4.2.- Quick Vocabulary #

• GameObject: any thing in your scene (a cube, a light, your player, a door…). Think of it as a container.
• Component: a behavior or property you add to a GameObject (Transform, Rigidbody, AudioSource). Think of it as a feature.
• Script (C#): your own custom component. It lets you decide what happens (move, jump, open doors…).
• Inspector: the panel where you see and edit component values.
• MonoBehaviour: the basic Unity class your scripts inherit from so Unity can run them.
• Frame: a single screen update. Unity runs your code many times per second.
• Local vs World: local means relative to the object’s own rotation/position; world means the scene’s global coordinates.

4.2.1.- Quick Programming Vocabulary #

• Code: the text you write to tell the computer what to do.
• Script: a small program attached to something in Unity.
• Function: a group of code lines that can be “called” to execute them.
• Variable: a named box that stores a value.

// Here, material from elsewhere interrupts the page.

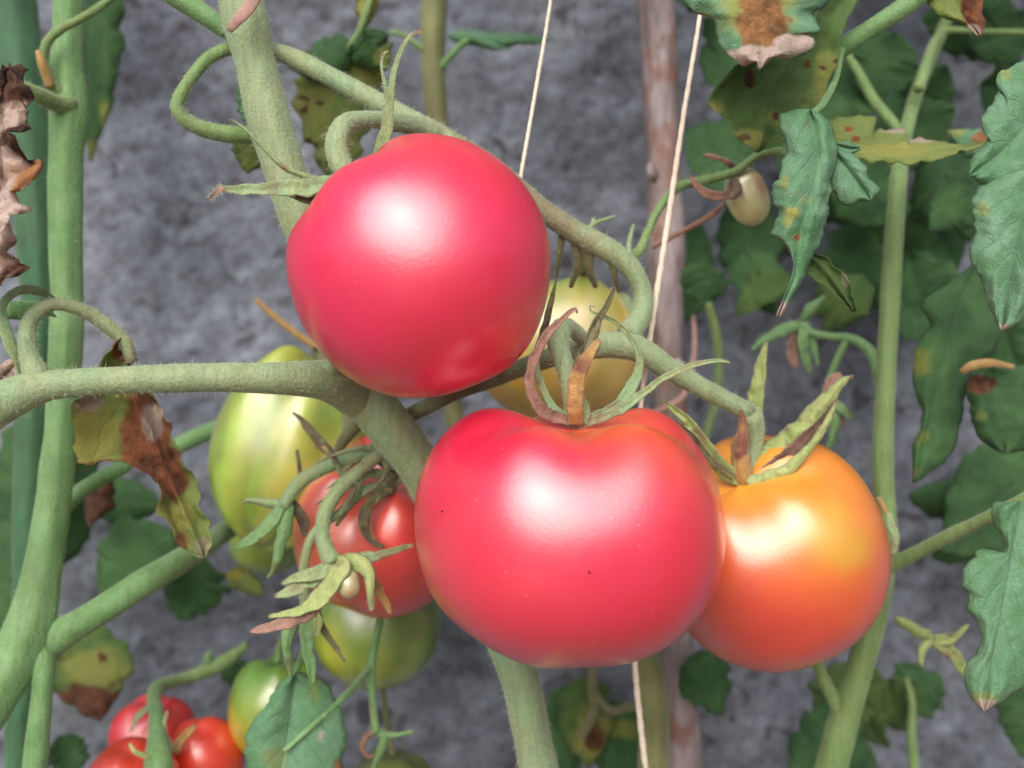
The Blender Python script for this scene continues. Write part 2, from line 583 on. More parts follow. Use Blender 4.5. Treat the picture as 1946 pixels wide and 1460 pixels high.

It’s like a drawer where you store things.
• Type: the kind of value (number, text, true/false, etc.).
  • int: Stores an integer number (a number with no decimals)
  • float: Stores a number with decimals
  • bool: Stores true/false
  • string: Stores text
  • Vector3: Stores 3 floats (x,y,z) and has some special functions to operate it. We can use a Vector3 to represent a direction, a position, a rotation…
  • Quaternion: Used exclusively to represent a rotation in 3D. We will avoid this and use more common methods when possible.
• Return value: what a function gives back after it runs.
• If (condition): only do something when a test is true.
• Loop: repeat something multiple times (you’ll see this later).
• Bug / Error: when the code doesn’t work as expected.
• Null: “nothing here”, when a variable is empty, a missing reference.
• Compile / Build: turn your code into something the computer or a device can run.
• Debug: find and fix problems (often with Debug.Log).